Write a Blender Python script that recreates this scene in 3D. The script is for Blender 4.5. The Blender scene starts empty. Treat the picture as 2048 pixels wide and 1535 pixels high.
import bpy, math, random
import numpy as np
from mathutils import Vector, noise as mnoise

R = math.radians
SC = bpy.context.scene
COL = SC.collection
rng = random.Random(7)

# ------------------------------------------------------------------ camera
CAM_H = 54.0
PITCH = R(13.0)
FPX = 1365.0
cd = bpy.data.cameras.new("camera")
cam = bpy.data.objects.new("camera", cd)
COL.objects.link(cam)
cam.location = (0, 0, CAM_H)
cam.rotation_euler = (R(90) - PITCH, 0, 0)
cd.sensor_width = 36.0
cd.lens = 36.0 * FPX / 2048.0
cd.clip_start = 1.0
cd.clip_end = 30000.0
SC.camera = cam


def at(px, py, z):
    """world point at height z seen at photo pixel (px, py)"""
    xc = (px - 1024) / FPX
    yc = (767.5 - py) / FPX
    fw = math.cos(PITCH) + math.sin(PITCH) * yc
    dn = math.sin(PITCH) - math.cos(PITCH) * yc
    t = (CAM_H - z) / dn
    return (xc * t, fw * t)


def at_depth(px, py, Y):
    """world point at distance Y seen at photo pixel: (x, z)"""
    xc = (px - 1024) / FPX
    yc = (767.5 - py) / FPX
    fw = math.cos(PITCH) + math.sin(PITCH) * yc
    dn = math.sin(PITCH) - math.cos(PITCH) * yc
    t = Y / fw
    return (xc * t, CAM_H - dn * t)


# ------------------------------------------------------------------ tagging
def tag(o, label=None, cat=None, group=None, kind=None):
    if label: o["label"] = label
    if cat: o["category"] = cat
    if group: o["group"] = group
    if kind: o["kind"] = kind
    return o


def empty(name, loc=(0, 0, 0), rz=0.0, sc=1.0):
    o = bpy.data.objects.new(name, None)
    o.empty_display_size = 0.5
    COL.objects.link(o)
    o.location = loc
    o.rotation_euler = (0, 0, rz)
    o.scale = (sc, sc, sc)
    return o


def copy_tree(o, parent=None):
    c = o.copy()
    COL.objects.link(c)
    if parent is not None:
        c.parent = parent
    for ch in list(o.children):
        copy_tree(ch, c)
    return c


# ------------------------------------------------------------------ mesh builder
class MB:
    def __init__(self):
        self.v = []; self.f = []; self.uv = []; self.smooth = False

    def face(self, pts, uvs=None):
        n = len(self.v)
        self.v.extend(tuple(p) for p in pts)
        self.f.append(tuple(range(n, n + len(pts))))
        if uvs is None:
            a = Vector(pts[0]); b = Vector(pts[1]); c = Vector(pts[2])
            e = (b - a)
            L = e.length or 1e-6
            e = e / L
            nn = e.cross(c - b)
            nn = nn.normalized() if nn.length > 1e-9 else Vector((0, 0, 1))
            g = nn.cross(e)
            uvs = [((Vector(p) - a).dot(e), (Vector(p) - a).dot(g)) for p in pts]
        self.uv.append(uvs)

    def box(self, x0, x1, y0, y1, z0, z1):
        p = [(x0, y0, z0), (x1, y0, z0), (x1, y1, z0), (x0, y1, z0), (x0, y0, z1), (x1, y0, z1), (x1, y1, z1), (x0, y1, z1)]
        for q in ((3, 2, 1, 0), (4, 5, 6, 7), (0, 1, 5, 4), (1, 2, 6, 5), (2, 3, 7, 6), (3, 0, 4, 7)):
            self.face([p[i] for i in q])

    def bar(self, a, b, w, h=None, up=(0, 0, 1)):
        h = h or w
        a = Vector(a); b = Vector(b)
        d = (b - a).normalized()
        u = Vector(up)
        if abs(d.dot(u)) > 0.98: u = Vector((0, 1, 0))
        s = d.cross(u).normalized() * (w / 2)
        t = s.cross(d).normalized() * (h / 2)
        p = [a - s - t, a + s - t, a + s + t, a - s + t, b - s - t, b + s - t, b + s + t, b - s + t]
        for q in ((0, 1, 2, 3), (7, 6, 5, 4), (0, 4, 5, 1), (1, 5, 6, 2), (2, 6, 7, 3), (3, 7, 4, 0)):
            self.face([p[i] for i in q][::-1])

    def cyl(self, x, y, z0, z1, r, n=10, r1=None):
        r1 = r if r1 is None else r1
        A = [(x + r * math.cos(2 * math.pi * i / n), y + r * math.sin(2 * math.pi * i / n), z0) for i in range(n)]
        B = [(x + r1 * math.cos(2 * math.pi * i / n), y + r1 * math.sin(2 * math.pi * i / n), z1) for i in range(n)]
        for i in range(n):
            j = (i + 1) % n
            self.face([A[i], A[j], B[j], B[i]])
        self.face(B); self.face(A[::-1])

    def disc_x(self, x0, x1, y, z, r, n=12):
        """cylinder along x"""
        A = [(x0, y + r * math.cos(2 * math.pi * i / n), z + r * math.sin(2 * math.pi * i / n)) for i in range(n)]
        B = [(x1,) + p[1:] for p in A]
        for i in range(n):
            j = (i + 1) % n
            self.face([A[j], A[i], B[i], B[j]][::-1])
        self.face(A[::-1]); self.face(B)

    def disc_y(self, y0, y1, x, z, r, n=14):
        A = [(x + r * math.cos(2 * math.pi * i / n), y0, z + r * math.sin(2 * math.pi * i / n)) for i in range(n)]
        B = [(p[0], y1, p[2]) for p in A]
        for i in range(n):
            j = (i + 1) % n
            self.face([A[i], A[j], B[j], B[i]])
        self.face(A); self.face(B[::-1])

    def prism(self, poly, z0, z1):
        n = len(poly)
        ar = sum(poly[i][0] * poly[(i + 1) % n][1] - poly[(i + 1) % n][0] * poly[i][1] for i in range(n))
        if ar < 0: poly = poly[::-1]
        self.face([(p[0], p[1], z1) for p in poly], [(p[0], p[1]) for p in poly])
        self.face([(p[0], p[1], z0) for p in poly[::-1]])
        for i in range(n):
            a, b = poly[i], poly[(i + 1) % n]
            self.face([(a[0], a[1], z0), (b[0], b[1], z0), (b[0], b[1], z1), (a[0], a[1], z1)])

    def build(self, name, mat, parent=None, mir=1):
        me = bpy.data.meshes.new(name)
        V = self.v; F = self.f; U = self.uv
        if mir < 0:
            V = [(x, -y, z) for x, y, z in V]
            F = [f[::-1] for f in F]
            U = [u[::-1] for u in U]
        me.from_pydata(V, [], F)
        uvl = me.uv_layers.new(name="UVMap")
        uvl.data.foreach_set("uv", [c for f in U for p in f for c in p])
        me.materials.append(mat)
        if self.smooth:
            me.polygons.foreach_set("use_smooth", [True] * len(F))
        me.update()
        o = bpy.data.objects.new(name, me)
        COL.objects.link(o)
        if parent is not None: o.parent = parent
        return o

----

_EXERCISE DESCRIPTION_
The data above must be returned in full, exactly as written.

_TASK ANSWER_
Write a Blender Python script that recreates this scene in 3D. The script is for Blender 4.5. The Blender scene starts empty. Treat the picture as 2048 pixels wide and 1535 pixels high.
import bpy, math, random
import numpy as np
from mathutils import Vector, noise as mnoise

R = math.radians
SC = bpy.context.scene
COL = SC.collection
rng = random.Random(7)

# ------------------------------------------------------------------ camera
CAM_H = 54.0
PITCH = R(13.0)
FPX = 1365.0
cd = bpy.data.cameras.new("camera")
cam = bpy.data.objects.new("camera", cd)
COL.objects.link(cam)
cam.location = (0, 0, CAM_H)
cam.rotation_euler = (R(90) - PITCH, 0, 0)
cd.sensor_width = 36.0
cd.lens = 36.0 * FPX / 2048.0
cd.clip_start = 1.0
cd.clip_end = 30000.0
SC.camera = cam


def at(px, py, z):
    """world point at height z seen at photo pixel (px, py)"""
    xc = (px - 1024) / FPX
    yc = (767.5 - py) / FPX
    fw = math.cos(PITCH) + math.sin(PITCH) * yc
    dn = math.sin(PITCH) - math.cos(PITCH) * yc
    t = (CAM_H - z) / dn
    return (xc * t, fw * t)


def at_depth(px, py, Y):
    """world point at distance Y seen at photo pixel: (x, z)"""
    xc = (px - 1024) / FPX
    yc = (767.5 - py) / FPX
    fw = math.cos(PITCH) + math.sin(PITCH) * yc
    dn = math.sin(PITCH) - math.cos(PITCH) * yc
    t = Y / fw
    return (xc * t, CAM_H - dn * t)


# ------------------------------------------------------------------ tagging
def tag(o, label=None, cat=None, group=None, kind=None):
    if label: o["label"] = label
    if cat: o["category"] = cat
    if group: o["group"] = group
    if kind: o["kind"] = kind
    return o


def empty(name, loc=(0, 0, 0), rz=0.0, sc=1.0):
    o = bpy.data.objects.new(name, None)
    o.empty_display_size = 0.5
    COL.objects.link(o)
    o.location = loc
    o.rotation_euler = (0, 0, rz)
    o.scale = (sc, sc, sc)
    return o


def copy_tree(o, parent=None):
    c = o.copy()
    COL.objects.link(c)
    if parent is not None:
        c.parent = parent
    for ch in list(o.children):
        copy_tree(ch, c)
    return c


# ------------------------------------------------------------------ mesh builder
class MB:
    def __init__(self):
        self.v = []; self.f = []; self.uv = []; self.smooth = False

    def face(self, pts, uvs=None):
        n = len(self.v)
        self.v.extend(tuple(p) for p in pts)
        self.f.append(tuple(range(n, n + len(pts))))
        if uvs is None:
            a = Vector(pts[0]); b = Vector(pts[1]); c = Vector(pts[2])
            e = (b - a)
            L = e.length or 1e-6
            e = e / L
            nn = e.cross(c - b)
            nn = nn.normalized() if nn.length > 1e-9 else Vector((0, 0, 1))
            g = nn.cross(e)
            uvs = [((Vector(p) - a).dot(e), (Vector(p) - a).dot(g)) for p in pts]
        self.uv.append(uvs)

    def box(self, x0, x1, y0, y1, z0, z1):
        p = [(x0, y0, z0), (x1, y0, z0), (x1, y1, z0), (x0, y1, z0), (x0, y0, z1), (x1, y0, z1), (x1, y1, z1), (x0, y1, z1)]
        for q in ((3, 2, 1, 0), (4, 5, 6, 7), (0, 1, 5, 4), (1, 2, 6, 5), (2, 3, 7, 6), (3, 0, 4, 7)):
            self.face([p[i] for i in q])

    def bar(self, a, b, w, h=None, up=(0, 0, 1)):
        h = h or w
        a = Vector(a); b = Vector(b)
        d = (b - a).normalized()
        u = Vector(up)
        if abs(d.dot(u)) > 0.98: u = Vector((0, 1, 0))
        s = d.cross(u).normalized() * (w / 2)
        t = s.cross(d).normalized() * (h / 2)
        p = [a - s - t, a + s - t, a + s + t, a - s + t, b - s - t, b + s - t, b + s + t, b - s + t]
        for q in ((0, 1, 2, 3), (7, 6, 5, 4), (0, 4, 5, 1), (1, 5, 6, 2), (2, 6, 7, 3), (3, 7, 4, 0)):
            self.face([p[i] for i in q][::-1])

    def cyl(self, x, y, z0, z1, r, n=10, r1=None):
        r1 = r if r1 is None else r1
        A = [(x + r * math.cos(2 * math.pi * i / n), y + r * math.sin(2 * math.pi * i / n), z0) for i in range(n)]
        B = [(x + r1 * math.cos(2 * math.pi * i / n), y + r1 * math.sin(2 * math.pi * i / n), z1) for i in range(n)]
        for i in range(n):
            j = (i + 1) % n
            self.face([A[i], A[j], B[j], B[i]])
        self.face(B); self.face(A[::-1])

    def disc_x(self, x0, x1, y, z, r, n=12):
        """cylinder along x"""
        A = [(x0, y + r * math.cos(2 * math.pi * i / n), z + r * math.sin(2 * math.pi * i / n)) for i in range(n)]
        B = [(x1,) + p[1:] for p in A]
        for i in range(n):
            j = (i + 1) % n
            self.face([A[j], A[i], B[i], B[j]][::-1])
        self.face(A[::-1]); self.face(B)

    def disc_y(self, y0, y1, x, z, r, n=14):
        A = [(x + r * math.cos(2 * math.pi * i / n), y0, z + r * math.sin(2 * math.pi * i / n)) for i in range(n)]
        B = [(p[0], y1, p[2]) for p in A]
        for i in range(n):
            j = (i + 1) % n
            self.face([A[i], A[j], B[j], B[i]])
        self.face(A); self.face(B[::-1])

    def prism(self, poly, z0, z1):
        n = len(poly)
        ar = sum(poly[i][0] * poly[(i + 1) % n][1] - poly[(i + 1) % n][0] * poly[i][1] for i in range(n))
        if ar < 0: poly = poly[::-1]
        self.face([(p[0], p[1], z1) for p in poly], [(p[0], p[1]) for p in poly])
        self.face([(p[0], p[1], z0) for p in poly[::-1]])
        for i in range(n):
            a, b = poly[i], poly[(i + 1) % n]
            self.face([(a[0], a[1], z0), (b[0], b[1], z0), (b[0], b[1], z1), (a[0], a[1], z1)])

    def build(self, name, mat, parent=None, mir=1):
        me = bpy.data.meshes.new(name)
        V = self.v; F = self.f; U = self.uv
        if mir < 0:
            V = [(x, -y, z) for x, y, z in V]
            F = [f[::-1] for f in F]
            U = [u[::-1] for u in U]
        me.from_pydata(V, [], F)
        uvl = me.uv_layers.new(name="UVMap")
        uvl.data.foreach_set("uv", [c for f in U for p in f for c in p])
        me.materials.append(mat)
        if self.smooth:
            me.polygons.foreach_set("use_smooth", [True] * len(F))
        me.update()
        o = bpy.data.objects.new(name, me)
        COL.objects.link(o)
        if parent is not None: o.parent = parent
        return o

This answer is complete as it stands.